Eu pergunto algumas vezes a Sergei se ele havia perdido familiares na guerra. Ele fala de outra coisa. Às vezes o tradutor não funciona. Às vezes a comunicação digital nos permite criar censuras analógicas.
Todo mundo perdeu alguém em Stalingrado. Foram 2 milhões de mortos. Sobraram 6 mil pessoas na cidade após a destruição total.
Sergei é bom de foto. Gostei especialmente de uma em que ele agachou, entre grunhidos, e me pegou de corpo inteiro com a estátua de 85 metros que risca o céu de Volgogrado. A mais alta da Europa. Só a espada pesa 14 toneladas. Na tradução literal, a "Pátria-Mãe Chama". Todos atenderam ao chamado em 1942.
Caminhamos. E, enquanto caminhamos, não podemos nos esquecer dos ossos e balas e filhos e sonhos que estão enterrados sob nossos pés.
Do pé da enorme estátua, vemos o Volga. E o estádio da Copa. Onde havia bombas, hoje há tranqüilidade. E mosquitos. Stalingrado. Volgogrado. Por que não Mosquitogrado? Nunca vi tantos. Em russo, Moshkas.
"Só aparecem aqui em junho", gargalha Andrey Ivanov. Engenheiro com passagens "por todos os istão que você pode imaginar… Tadjisquistão, Cazaquistão, Afeganistão", etc, etc, etc. Hoje, apenas motorista. Inglês perfeito. Com ele, dispensamos o aplicativo tradutor para visitar o museu Panorama.
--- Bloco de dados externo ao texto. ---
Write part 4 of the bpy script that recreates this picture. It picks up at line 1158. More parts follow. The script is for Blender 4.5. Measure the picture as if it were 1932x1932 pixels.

Havia dois anos que ele não entrava no museu que relembra, com detalhes e uma exposição de bombas, armamentos, munições, uniformes, fotos e muito mais, a Batalha. Tanques nazistas, quadros celebrando os comandantes soviéticos. E, no último andar, o tal panorama. Uma pintura em 360 graus que tentar nos fazer sentir dentro da guerra – o que é, naturalmente, impossível.
"Quando a guerra vem até a tua cidade, você tem que lutar. A média de vida de um soldado no front era de 7 minutos. Matar, matar, matar. Foi isso. Quis vir ao museu, mas a verdade é que me sinto mal quando entro aqui. É um pouco pesado para mim", me conta Andrey. E isso porque ele não perdeu ninguém na guerra – uma raridade na Rússia.
Seu avô lutou e sobreviveu. Era motorista de caminhão. E, sob fogo intenso, transportava bens e comida por cima de um lago congelado para a população de Leningrado, cidade sitiada pelos nazistas por quase 1000 dias.
Leningrado também mudou de nome. É São Petersburgo, onde o Sol nunca se põe completamente nesta época. São as noites brancas. Muito mais agradáveis que as noites de terror vividas pelos antepassados de Sergei e Andrey.
Ontem, Volgogrado se despediu da Copa com o jogo entre Polônia e Japão. E uma polêmica vazia sobre uma suposta falta de fair play. É uma das quatro cidades onde a Copa já não será mais disputada, mas que, ao contrário de outras, não será esquecida nunca.
Nós não conhecemos a guerra. Não é fácil nem sequer imaginar o que foram os 200 dias de Stalingrado. As visitas te fazem se sentir pequeno e colocar tudo em perspectiva. Até a Copa do Mundo.